Task brief: Will you return, word for word, only the lines from the top of the data below down to and including the one with "bmesh.ops.recalc_face_normals(b, faces=b.faces[:]); return"?

Material for this task:
## begin
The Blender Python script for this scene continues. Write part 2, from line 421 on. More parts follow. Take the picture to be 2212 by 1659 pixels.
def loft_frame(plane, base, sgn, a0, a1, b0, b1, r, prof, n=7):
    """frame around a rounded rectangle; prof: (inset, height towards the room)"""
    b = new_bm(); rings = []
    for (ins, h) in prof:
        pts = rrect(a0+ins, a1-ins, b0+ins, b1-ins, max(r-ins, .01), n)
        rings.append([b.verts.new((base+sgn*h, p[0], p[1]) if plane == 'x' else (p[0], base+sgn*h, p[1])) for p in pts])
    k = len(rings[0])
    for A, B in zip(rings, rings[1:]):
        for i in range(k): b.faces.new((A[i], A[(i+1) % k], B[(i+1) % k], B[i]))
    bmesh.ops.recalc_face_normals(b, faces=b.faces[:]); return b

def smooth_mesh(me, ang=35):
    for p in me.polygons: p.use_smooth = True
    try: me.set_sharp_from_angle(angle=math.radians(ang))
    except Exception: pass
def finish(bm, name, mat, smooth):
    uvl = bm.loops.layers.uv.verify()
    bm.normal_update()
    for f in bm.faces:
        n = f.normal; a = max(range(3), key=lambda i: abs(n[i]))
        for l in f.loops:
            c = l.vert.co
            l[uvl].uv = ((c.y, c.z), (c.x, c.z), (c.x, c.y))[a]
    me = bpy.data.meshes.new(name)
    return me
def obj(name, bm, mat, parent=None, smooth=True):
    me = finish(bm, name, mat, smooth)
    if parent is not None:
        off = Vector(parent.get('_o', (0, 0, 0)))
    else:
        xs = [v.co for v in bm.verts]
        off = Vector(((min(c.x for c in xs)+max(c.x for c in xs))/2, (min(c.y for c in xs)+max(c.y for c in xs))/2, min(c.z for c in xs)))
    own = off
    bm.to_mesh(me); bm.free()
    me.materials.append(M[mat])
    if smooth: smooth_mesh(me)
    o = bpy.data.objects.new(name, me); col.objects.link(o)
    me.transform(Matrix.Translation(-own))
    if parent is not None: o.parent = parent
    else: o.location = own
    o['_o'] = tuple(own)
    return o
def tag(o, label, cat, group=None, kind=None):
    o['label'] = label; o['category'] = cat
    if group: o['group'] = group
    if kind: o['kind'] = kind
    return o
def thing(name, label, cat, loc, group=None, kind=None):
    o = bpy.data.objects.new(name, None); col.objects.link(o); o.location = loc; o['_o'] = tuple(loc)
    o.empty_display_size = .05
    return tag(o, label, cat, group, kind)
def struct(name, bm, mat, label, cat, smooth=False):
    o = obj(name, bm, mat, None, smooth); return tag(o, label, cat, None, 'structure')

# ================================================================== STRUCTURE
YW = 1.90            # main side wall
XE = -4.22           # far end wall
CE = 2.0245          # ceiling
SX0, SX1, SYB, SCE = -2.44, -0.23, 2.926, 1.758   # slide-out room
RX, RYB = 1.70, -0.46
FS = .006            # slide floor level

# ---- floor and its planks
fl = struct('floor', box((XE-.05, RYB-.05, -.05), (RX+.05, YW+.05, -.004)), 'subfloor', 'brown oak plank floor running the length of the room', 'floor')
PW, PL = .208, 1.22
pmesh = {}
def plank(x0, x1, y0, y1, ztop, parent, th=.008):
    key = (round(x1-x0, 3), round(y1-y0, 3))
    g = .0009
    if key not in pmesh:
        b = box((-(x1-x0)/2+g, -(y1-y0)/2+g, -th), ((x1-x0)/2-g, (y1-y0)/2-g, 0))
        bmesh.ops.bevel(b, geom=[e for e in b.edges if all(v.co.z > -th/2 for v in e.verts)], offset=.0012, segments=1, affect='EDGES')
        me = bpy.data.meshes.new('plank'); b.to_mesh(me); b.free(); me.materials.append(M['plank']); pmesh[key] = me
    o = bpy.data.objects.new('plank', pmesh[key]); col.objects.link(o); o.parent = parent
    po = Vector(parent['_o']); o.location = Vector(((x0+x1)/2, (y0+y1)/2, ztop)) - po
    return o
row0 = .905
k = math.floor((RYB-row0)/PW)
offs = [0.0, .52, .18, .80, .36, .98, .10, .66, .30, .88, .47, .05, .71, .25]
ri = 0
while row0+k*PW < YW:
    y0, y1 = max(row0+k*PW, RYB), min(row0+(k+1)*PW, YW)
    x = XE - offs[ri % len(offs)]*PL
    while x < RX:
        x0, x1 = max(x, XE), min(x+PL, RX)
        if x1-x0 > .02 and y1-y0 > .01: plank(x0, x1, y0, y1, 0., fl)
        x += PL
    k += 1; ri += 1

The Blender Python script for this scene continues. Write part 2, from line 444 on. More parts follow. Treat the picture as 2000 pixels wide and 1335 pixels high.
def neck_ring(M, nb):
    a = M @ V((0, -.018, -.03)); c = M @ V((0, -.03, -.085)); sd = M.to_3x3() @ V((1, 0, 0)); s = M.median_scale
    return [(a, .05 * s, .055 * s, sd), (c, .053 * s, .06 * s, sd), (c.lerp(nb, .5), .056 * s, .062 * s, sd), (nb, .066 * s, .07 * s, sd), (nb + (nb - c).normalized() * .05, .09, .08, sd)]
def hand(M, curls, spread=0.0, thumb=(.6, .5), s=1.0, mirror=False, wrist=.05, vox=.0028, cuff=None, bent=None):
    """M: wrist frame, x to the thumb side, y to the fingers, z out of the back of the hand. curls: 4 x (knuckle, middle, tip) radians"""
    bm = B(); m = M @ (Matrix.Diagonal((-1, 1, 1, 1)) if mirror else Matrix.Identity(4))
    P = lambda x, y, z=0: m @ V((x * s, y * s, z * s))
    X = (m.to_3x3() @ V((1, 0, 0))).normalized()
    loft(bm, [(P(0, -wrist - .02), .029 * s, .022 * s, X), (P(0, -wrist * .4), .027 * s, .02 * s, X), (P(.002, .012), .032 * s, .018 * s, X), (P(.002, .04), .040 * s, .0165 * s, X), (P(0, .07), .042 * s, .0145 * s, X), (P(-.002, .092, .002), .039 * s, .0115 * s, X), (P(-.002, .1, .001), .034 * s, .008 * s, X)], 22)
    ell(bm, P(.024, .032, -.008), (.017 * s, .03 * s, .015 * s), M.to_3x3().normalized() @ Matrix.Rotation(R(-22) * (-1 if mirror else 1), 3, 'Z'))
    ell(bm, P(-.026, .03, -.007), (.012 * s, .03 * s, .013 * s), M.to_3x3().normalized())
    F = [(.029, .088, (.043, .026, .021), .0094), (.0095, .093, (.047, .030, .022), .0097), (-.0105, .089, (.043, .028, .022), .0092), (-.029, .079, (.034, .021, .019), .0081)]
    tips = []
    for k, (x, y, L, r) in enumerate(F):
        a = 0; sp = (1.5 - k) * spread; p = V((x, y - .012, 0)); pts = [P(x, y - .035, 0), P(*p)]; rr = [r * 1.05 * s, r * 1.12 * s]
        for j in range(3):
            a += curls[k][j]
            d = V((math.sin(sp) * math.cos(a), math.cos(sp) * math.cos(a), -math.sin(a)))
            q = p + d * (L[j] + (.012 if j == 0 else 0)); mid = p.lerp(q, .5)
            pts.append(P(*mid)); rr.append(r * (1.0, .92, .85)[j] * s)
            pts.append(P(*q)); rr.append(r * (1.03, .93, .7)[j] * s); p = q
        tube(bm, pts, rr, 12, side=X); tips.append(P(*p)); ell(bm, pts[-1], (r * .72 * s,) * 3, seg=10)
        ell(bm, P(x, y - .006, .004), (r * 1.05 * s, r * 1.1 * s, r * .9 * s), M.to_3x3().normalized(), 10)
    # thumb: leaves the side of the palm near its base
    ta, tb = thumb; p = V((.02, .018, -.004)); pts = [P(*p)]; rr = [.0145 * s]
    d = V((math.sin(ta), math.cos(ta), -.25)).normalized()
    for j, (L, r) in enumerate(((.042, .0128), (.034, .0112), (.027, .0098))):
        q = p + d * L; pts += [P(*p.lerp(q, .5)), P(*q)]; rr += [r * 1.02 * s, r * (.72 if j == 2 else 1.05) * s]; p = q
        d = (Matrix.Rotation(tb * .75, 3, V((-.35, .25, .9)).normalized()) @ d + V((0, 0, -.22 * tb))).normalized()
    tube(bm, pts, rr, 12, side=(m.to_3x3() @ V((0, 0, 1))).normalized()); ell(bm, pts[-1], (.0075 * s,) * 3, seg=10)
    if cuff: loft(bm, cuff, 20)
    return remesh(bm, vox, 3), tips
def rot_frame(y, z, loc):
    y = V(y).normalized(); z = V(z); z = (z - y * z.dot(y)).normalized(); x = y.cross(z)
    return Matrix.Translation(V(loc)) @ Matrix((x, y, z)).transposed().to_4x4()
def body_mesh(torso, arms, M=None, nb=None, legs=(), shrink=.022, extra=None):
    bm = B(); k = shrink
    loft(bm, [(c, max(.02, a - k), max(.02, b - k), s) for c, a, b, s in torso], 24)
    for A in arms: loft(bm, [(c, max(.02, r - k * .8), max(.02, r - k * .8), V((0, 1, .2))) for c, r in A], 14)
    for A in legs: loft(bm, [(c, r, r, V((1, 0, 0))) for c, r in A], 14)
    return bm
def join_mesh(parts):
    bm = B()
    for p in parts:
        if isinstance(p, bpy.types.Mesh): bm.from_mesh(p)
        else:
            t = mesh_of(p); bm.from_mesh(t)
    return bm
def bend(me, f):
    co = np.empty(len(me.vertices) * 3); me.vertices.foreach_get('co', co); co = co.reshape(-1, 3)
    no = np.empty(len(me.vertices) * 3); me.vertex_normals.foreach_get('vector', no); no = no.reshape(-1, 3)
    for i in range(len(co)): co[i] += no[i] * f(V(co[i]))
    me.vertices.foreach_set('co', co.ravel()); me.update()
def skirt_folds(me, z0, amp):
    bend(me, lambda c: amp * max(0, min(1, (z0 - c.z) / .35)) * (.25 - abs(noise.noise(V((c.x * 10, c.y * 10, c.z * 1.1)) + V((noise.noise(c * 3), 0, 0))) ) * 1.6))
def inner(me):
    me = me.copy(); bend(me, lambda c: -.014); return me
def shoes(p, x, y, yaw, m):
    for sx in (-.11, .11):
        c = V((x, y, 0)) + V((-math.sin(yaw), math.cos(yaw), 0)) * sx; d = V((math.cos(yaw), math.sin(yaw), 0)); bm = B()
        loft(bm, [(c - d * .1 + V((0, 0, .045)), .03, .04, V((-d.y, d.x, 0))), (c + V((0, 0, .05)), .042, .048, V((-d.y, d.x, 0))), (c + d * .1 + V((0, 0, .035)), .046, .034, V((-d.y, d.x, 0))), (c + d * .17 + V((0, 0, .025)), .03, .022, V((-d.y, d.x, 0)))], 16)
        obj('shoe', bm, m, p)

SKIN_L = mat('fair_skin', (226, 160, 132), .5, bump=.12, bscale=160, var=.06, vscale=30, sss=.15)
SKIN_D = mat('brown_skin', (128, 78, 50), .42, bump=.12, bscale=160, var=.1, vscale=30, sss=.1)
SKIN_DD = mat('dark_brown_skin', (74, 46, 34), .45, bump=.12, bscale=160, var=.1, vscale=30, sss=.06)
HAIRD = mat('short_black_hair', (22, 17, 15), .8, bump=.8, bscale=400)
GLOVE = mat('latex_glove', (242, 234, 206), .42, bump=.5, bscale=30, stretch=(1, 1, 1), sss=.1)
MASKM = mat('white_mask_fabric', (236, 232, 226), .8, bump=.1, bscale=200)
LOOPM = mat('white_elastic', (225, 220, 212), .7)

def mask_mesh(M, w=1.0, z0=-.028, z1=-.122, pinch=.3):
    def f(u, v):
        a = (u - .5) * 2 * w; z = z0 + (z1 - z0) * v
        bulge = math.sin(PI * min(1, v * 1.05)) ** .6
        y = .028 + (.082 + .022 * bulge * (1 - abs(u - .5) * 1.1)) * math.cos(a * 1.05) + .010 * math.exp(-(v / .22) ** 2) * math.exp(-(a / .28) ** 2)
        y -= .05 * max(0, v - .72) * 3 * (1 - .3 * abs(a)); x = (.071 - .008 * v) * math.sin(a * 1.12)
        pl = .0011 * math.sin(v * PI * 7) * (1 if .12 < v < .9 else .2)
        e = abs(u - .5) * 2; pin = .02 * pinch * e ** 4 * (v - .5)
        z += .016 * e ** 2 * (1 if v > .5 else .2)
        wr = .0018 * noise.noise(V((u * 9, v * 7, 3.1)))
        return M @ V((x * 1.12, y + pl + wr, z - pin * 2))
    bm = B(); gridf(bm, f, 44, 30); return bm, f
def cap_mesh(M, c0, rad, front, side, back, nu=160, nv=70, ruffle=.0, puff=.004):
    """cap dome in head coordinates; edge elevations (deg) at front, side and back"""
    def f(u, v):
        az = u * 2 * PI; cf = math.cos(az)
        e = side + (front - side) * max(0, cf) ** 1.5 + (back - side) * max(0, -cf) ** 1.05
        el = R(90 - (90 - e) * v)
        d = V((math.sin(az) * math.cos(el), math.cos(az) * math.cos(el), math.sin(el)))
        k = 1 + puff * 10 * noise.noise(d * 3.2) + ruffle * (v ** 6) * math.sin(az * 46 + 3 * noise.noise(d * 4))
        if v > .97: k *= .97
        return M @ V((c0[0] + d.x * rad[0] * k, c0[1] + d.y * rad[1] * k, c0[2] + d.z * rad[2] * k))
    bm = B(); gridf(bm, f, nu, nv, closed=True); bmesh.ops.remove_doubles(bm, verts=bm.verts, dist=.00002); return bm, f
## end
The output:
The Blender Python script for this scene continues. Write part 2, from line 421 on. More parts follow. Take the picture to be 2212 by 1659 pixels.
def loft_frame(plane, base, sgn, a0, a1, b0, b1, r, prof, n=7):
    """frame around a rounded rectangle; prof: (inset, height towards the room)"""
    b = new_bm(); rings = []
    for (ins, h) in prof:
        pts = rrect(a0+ins, a1-ins, b0+ins, b1-ins, max(r-ins, .01), n)
        rings.append([b.verts.new((base+sgn*h, p[0], p[1]) if plane == 'x' else (p[0], base+sgn*h, p[1])) for p in pts])
    k = len(rings[0])
    for A, B in zip(rings, rings[1:]):
        for i in range(k): b.faces.new((A[i], A[(i+1) % k], B[(i+1) % k], B[i]))
    bmesh.ops.recalc_face_normals(b, faces=b.faces[:]); return b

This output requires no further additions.